Pada kesempatan itu, Kiai Ta’in memperkenalkan Resolusi Jihad dan Doa. Kiai Ta’in menanamkan semangat juang keagamaan kepada para santri baru. Hal tersebut bertujuan supaya para santri memahami arti perjuangan dalam beragama sekaligus menambah wawasan yang mumpuni mengenai resolusi jihad kepada mereka.
Seperti yang dipaparkan oleh Dosen Pascasarjana Unhasy itu, bahwa materi yang disampaikan bukanlah membahas sejarah, tapi semangat keagamaan santri Tebuireng. Dengan begitu, bukan sekadar pemahaman yang harus dimiliki santri Tebuireng, namun juga pengamalannya yaitu semangat juang tersebut. Pun ketika menengok sejarah yang lalu, ketika pemilihan presiden pertama di Indonesia. Kiai Ta’in menyampaikan bahwa sesungguhnya yang ditunjuk menjadi presiden adalah Hadratussyaikh Hasyim Asy’ari. Namun, Kiai Hasyim menolak dan menunjuk Bung Karno sebagai presiden pertama Indonesia.
Sejarah tersebut menunjukkan bahwasannya, Kiai Hasyim memiliki andil besar dan sangat dipercaya oleh masyarakat Indonesia. Dipesankan pula pada para santri supaya memiliki semangat juang tidak hanya kepada agama, namun juga negara. Harus menanamkan jiwa nasionalisme sekaligus spiritual yang baik. Begitu juga dengan cerita yang dipaparkan Kiai yang menjadi Mudir Pendidikan Pondok Madrasatul Quran ini mengenai dunia sekolah yang semakin bebas. Menurutnya, sebebas apapun, sekolah tidak akan luput dari aturaan.
“Bebas ya bebas. Tapi tetap ada aturan,” tutur beliau. Baginya. kebebasan bertujuan supaya santri tidak merasa terkekang dan adanya aturan supaya tidak ada semena-mena yang berada di dunia persekolahan. Begitulah kesimpulan atas cerita Kiai Ta’in mengenai sekolah yang semakin bebas.
Resolusi Jihad sendiri, sebenarnya bernama Resolusi Jihad Fi Sabilillah. Berada pada tanggal 22 Oktober. Sehingga, tanggal tersebut diresmikan menjadi Hari Santri. Dengan adanya Resolusi Jihad, Kiai Ta’in kembali memaparkan, “Resolusi Jihad menjadi pemicu, semangat para santri, semangat para pejuang,” tidak hanya itu, kepada para santriwati sejarah RA Kartini juga sempat disinggung, “membaca perjuangan RA Kartini, sama dengan pembela pejuang wanita.” Jadi, baik santriwan maupun santriwati, sudah selayaknya mereka berjuang dan mengabdi kepada negara dan agama.
Di akhir materi, Kiai menawarkan bagi santri baru yang ingin bertanya.

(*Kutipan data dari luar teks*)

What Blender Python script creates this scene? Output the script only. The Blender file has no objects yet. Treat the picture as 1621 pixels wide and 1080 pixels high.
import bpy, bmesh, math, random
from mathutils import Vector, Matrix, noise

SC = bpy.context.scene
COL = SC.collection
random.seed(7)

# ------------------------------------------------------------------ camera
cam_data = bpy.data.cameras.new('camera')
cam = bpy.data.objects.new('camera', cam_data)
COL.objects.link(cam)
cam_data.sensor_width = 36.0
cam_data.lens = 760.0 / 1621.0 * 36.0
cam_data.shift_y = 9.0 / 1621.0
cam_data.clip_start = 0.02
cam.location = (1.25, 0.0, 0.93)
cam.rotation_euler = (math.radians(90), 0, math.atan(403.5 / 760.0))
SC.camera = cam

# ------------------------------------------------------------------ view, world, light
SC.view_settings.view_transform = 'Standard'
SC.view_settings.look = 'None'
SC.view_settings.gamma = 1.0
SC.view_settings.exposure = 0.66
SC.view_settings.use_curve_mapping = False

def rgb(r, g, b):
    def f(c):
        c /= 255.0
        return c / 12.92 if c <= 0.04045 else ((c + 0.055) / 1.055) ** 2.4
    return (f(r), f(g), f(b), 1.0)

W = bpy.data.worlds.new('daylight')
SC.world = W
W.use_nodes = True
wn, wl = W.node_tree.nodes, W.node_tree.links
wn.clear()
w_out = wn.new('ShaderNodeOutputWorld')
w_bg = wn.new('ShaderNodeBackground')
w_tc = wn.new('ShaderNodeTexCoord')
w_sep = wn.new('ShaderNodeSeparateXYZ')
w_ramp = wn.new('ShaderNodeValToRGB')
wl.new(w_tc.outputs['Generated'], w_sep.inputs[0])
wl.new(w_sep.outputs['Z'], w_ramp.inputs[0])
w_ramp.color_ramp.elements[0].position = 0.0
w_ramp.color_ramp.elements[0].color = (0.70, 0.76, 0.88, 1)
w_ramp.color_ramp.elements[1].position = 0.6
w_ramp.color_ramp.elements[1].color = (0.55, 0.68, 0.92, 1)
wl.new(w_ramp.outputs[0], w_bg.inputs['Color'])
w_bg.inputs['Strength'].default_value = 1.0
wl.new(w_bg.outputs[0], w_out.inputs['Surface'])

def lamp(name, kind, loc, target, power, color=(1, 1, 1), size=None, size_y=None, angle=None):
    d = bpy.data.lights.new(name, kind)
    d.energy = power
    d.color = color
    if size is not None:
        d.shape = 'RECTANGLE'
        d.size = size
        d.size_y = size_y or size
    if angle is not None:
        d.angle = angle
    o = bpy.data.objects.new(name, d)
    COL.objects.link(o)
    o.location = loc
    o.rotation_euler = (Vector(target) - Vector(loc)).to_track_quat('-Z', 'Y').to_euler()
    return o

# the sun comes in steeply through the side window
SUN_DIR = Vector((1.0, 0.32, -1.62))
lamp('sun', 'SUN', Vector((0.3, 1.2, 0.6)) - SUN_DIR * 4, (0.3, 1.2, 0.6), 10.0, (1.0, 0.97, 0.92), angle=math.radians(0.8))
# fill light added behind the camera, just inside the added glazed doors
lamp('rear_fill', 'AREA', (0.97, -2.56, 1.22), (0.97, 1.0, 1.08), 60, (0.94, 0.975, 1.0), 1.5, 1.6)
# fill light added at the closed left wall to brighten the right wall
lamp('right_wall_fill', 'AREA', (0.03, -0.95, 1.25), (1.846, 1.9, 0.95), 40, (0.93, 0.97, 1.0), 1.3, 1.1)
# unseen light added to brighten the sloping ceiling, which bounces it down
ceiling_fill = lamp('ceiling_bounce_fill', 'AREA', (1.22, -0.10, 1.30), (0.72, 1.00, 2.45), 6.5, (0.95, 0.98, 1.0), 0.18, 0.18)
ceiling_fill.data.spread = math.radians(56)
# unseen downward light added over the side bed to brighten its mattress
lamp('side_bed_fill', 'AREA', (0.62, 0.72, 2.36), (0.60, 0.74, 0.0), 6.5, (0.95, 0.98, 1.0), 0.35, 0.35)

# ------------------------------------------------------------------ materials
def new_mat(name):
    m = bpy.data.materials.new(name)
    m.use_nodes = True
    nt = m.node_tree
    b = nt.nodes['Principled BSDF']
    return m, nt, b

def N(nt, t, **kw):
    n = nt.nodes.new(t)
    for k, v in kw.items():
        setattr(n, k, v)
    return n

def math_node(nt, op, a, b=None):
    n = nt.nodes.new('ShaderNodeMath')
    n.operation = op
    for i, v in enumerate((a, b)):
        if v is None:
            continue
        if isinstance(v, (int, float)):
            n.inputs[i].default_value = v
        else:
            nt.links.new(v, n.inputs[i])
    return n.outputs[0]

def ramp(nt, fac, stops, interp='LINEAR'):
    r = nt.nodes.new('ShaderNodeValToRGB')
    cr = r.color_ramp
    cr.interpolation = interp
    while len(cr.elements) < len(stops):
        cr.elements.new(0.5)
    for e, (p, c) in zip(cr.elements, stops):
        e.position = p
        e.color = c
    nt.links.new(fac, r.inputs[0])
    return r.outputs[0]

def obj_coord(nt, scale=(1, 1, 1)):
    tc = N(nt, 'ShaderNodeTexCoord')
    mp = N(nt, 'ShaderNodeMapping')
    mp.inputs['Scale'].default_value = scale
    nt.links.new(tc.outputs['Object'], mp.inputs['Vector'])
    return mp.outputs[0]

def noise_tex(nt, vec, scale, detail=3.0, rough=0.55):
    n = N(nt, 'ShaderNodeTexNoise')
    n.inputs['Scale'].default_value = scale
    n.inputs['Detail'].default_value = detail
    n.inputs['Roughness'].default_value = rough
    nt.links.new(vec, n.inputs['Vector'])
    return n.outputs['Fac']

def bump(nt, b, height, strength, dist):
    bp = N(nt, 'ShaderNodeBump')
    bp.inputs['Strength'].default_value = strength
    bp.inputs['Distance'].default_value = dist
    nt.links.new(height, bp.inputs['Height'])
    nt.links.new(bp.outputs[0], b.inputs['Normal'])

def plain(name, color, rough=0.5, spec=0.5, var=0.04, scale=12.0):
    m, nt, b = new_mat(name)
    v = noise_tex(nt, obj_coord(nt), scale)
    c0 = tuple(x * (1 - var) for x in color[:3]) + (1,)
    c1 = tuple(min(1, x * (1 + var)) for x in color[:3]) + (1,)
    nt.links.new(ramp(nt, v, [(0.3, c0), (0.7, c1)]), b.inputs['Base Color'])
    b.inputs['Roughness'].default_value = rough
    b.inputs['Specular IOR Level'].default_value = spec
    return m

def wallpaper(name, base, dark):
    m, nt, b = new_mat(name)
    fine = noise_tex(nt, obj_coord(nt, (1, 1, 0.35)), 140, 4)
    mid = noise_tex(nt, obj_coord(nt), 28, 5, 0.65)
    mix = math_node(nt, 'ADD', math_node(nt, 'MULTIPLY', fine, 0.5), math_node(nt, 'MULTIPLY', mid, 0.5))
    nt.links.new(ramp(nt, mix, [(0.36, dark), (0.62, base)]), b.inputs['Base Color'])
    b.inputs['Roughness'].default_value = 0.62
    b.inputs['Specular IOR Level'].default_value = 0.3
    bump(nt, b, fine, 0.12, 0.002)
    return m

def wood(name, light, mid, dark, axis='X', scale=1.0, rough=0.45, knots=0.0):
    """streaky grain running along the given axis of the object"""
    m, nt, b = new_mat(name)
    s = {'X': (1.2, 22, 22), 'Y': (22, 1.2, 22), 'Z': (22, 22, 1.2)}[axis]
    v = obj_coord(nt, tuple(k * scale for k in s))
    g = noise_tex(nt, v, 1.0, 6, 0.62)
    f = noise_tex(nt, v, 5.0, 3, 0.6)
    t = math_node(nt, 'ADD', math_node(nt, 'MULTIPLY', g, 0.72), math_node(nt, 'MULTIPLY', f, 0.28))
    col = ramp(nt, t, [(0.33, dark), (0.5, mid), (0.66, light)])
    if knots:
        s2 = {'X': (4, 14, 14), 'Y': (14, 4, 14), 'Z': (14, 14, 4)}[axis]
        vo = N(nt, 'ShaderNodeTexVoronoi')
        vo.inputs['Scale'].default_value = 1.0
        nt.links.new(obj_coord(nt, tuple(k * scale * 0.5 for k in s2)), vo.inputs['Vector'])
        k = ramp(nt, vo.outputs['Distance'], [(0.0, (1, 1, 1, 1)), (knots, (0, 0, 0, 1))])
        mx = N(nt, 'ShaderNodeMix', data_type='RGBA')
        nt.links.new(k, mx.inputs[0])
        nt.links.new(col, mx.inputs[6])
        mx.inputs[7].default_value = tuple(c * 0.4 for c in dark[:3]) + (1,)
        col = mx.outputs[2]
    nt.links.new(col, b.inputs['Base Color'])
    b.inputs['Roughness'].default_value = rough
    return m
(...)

Terdapat dua pertanyaan yang keduannya dari santriwati. Satu di antaranya adalah “Kenapa di buku sejarah jarang menceritakan tentang KH. Hasyim Asyari?” kesimpulan jawaban dari Kiai Tain yaitu, karena penulis sejarah pada waktu itu didominasi oleh orang umum. Sebesar apapun peran kiai di pesantren, saat itu tidak ditulis. Bekal-bekal yang diberikan oleh Kiai Ta’in menjadi pemicu langkah kepada para santri, utamanya santri baru untuk melanjutkan perjuangan ulama Indonesia.